Critics say the proposal Grassley and other budget negotiations are drafting is a spend-now-cut-later approach, but Grassley contends it corrects the deep cuts in defense spending that were required in the so-called “sequestration” budget deal that stretches until 2022.

“The idea would be to spend a little bit more in ’14 and ’15 and not have the increases for ’16 through ’22 be quite as big as they were, but still come out at the end of the 2022 period of time with the same amount of savings at $1.2 trillion,” Grassley says.

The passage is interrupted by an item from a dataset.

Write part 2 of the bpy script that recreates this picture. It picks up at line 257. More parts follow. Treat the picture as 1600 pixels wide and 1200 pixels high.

Grassley is part of a 29-member committee of House and Senate members who’ve been trying to hammer out a budget deal since mid-October. Grassley’s also a member of the Senate Finance Committee. The president’s nominee to serve as the new commissioner of the Internal Revenue Service is appearing before the committee today and Grassley will press him to improve the agency’s whistleblower protection program.

“Whistleblowers have valuable information on tax cheating that could lead to the collection of taxes due and owed,” Grassley says. “The IRS has been too slow to embrace this beefed up whistleblower function which I legislated.”

Grassley also wants the IRS to hire private debt collection agencies to go after Americans who haven’t paid their taxes.